Whether the Third Reich had emerged victor or defeated from the Second World War, this vile epidemic was in decline by 1945. The Gaussian curve can apply to many different types of event or phenomenon and depict them satisfactorily. The horror had gone too far by May-June 1944. The highest point on the curve had been reached. Escaped prisoners had testified and, above all, made their stories public. Publicity is incompatible with an essentially secret practice. Himmler was aware of this and on 26th November 1944 he ordered the gassings to cease. Whatever the situation had been at the end of the war, the “Mills of Auschwitz” would never have been able to continue turning. There are limits to everything, and even the darkest periods come to an end. Unlike the Poles, I do not believe that the Krematorien and their gas chambers would have gone on working very long. These complexes were destined to be dismantled.

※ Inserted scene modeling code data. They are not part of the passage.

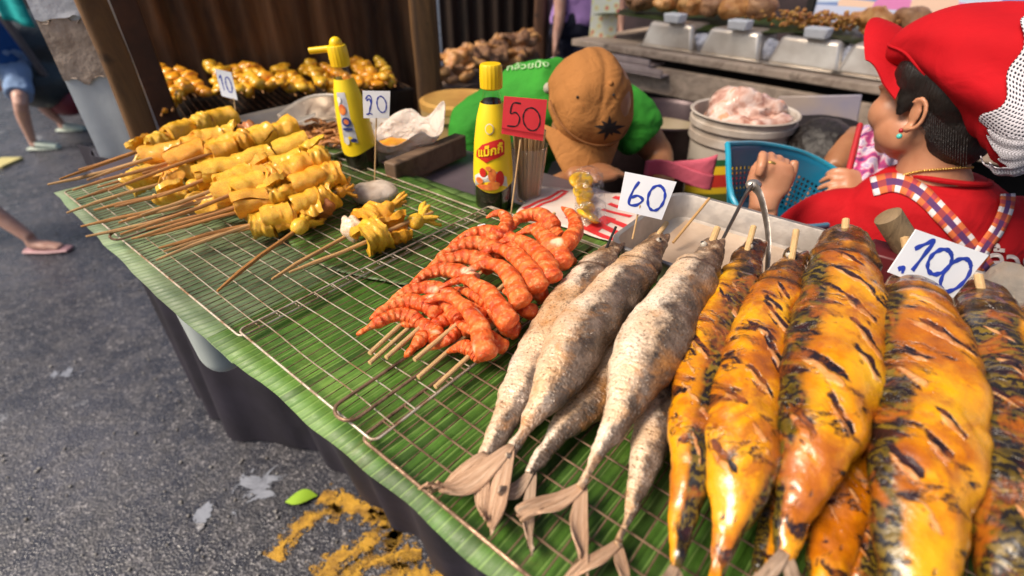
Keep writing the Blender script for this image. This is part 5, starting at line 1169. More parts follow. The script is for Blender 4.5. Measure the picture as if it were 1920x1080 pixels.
# motorbike-like dark frame and stall behind the walkers: far dark stall
root = thing('dark_stall', 'dark stall with a teal awning flap at the far side of the road', 'stall', (-3.3, 7.0, 0))
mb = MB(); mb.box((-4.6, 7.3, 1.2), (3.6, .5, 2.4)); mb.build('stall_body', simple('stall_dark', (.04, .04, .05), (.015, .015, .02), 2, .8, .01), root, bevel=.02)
mb = MB(); a_, b_ = aty(15, -10, 3.4), aty(52, 30, 3.4); mb.sheet(lambda u, v: Vector((a_.x - .1 + (b_.x - a_.x + .12) * u, 3.4 + .02 * math.sin(u * 6), b_.z - .02 + .22 * (1 - v) - .04 * u)), 12, 8, .006)
tag(mb.build('teal_bag', m_cloth('teal_cloth', (.02, .42, .42)), sharp=0), 'teal cloth bag hanging at the upper left beside the pale board', 'bag')
root = thing('bicycle_frame', 'dark slanted metal pole stand with a red foot, behind the walker in denim shorts', 'pole', tuple(at(128, 200, 0)))
A, B = aty(0, 25, 4.2), aty(118, 190, 4.6); mb = MB(); mb.tube([A, A.lerp(B, .5), B], .03, 10); mb.build('pole', simple('grey_pole_metal', (.20, .19, .21), None, 10, .4, 0, Metallic=.5), root)
mb = MB(); mb.ell(aty(122, 190, 4.6), (.16, .12, .12), n=16, m=10); mb.build('red_foot', simple('dark_red_foot', (.18, .015, .03), None, 10, .5, 0), root)
root = thing('parked_scooter', 'dark blurred scooter parked beyond the pale board', 'scooter', tuple(at(95, 170, 0)))
sm = simple('scooter_dark', (.035, .05, .055), (.015, .02, .025), 4, .35, .01)
mb = MB(); c = aty(85, 85, 4.9); mb.ell(c, (.35, .5, .28), n=20, m=12); mb.ell(c + Vector((.1, -.3, -.25)), (.22, .3, .2), n=20, m=12); me = blob(mb, .03, 4); setmat(me, sm); put('scooter_body', me, root)
for q in ():
    mb = MB(); cc = Vector((c.x, c.y + q, .27)); mb.lathe([(.20, -.05), (.26, -.04), (.27, 0), (.26, .04), (.20, .05), (.19, 0)], cc, 28, Matrix.Rotation(R(90), 3, 'Y'), cap=False); mb.build('wheel', M_BLK, root)
mb = MB(); mb.tube([c + Vector((0, -.45, .1)), c + Vector((0, -.55, .45))], .03, 8); mb.tube([c + Vector((-.3, -.52, .45)), c + Vector((.3, -.52, .45))], .018, 8); mb.build('handlebar', M_BLK, root)
# bits on the road
mb = MB(); p = at(563, 941, .006); mb.sheet(lambda u, v: p + Vector((.09 * (u - .5), .05 * (v - .5) * math.sin(math.pi * min(.98, max(.02, u))) + .02 * u, .012 * math.sin(u * 3))), 12, 8, .002); tag(mb.build('fallen_leaf', simple('lime_leaf', (.30, .50, .03), None, 9, .5, 0)), 'bright lime green leaf scrap on the road by the yellow paint', 'leaf')
mb = MB(); p = at(375, 985, .006); mb.ell(p, (.020, .010, .004), n=9, m=6); me = mb.mesh('white_scrap', simple('dirty_paper', (.4, .4, .42), (.25, .25, .27), 60, .8, 0), sharp=0); disp(me, .02, 30, 2); tag(put('paper_scrap', me), 'tiny crumpled white scrap on the road below the table edge', 'scrap')
mb = MB(); p = at(5, 305, .01); mb.box(p, (.16, .20, .02)); tag(mb.build('yellow_scrap', simple('yellow_card', (.62, .55, .22), None, 9, .5, 0), bevel=.004), 'pale yellow card on the road at the far left', 'card')

# pale splash stain and small litter on the road
def m_stain():
    n = N('pale_stain'); f = n.noise(13, n.co(), 6, .7, .8); g = n.attr(); n.out(n.ramp(f, [(.4, (.12, .13, .16)), (.6, (.26, .28, .33))]), .35, n.bump(f, .003))
    n.set(n.b.inputs['Alpha'], n.math('GREATER_THAN', n.math('ADD', f, n.math('MULTIPLY', g, .28)), .68)); return n.m
M_STN = m_stain()
def stain(px, py, rx, ry, name):
    c = at(px, py, .003); mb = MB(); ci = mb.vert(c, 1.0); rg = [[mb.vert(c + Vector((rx * k / 3 * math.cos(a), ry * k / 3 * math.sin(a), 0)), 1 - k / 3) for a in [2 * math.pi * q / 20 for q in range(20)]] for k in (1, 2, 3)]
    for q in range(20):
        r_ = (q + 1) % 20; mb.face([ci, rg[0][q], rg[0][r_]])
        for k in (0, 1): mb.face([rg[k][q], rg[k + 1][q], rg[k + 1][r_], rg[k][r_]])
    kind(mb.build(name, M_STN, sharp=0), 'structure')
stain(490, 905, .13, .12, 'road_stain'); stain(380, 965, .05, .05, 'road_stain'); stain(120, 700, .10, .06, 'road_stain')
rnd = random.Random(77); mb = MB()
for k in range(160):
    x, y = rnd.uniform(0, 640), rnd.uniform(420, 1079); p = at(x, y, .004); q = rnd.uniform(.002, .007); mb.ell(p, (q, q * rnd.uniform(.5, 1), q * .5), Matrix.Rotation(rnd.uniform(0, 3), 3, 'Z'), 6, 4)
kind(mb.build('road_grit', simple('grit', (.34, .33, .32), (.10, .09, .08), 30, .8, 0), sharp=0), 'stuff')
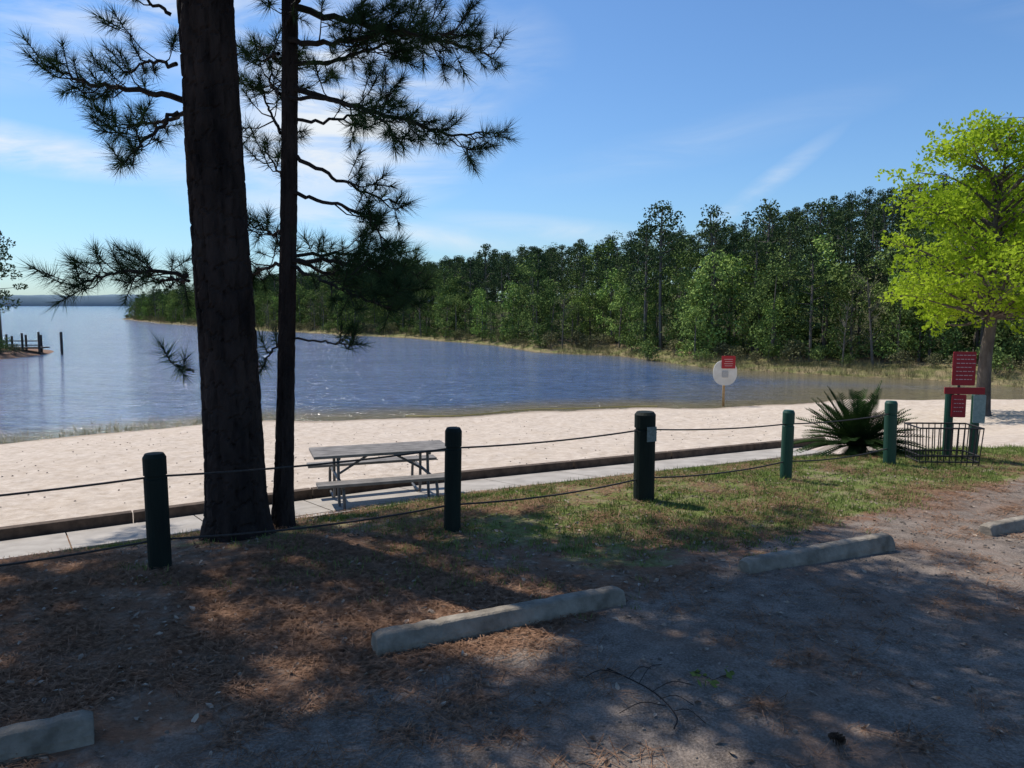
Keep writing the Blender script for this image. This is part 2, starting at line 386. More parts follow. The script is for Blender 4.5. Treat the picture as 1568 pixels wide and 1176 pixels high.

I shall end by quoting Victor Méric, the author of the celebrated novel about the next war [that of 39-45], La Der des Der [The war to end all wars], written in 1930. Although this convinced pacifist was completely wrong about the use of gas in 39-45, and overestimated the role of bombers in the early years of the war, on page 39 of a pamphlet published in 1932 by Editions Sirius,La guerre qui revient: FRAICHE and GAZEUSE, he gives a quotation from General von Altrich, who had written in a Militär Wochenblatt [Military Weekly]: “THE NEXT WAR WILL BE MUCH MORE A MASS EXTERMINATION OF THE CIVILIAN POPULATION THAN A FIGHT BETWEEN TWO ARMIES”, Méric claims on page 178 that: “The next war, the war on civilians, is upon us. A vile butchery. The Massacre of the Innocents.”

These extracts have a premonitory note, of which Victor Méric could have justly been proud after the war, while at the same time being throughly disgusted by the human race. Two common gasses, he would never have dared think of, carbon monoxide produced by internal combustion engines, and hydrocyanic acid used to combat lice, had killed at least a million people. He could not foresee that most of the victims woud be Jews.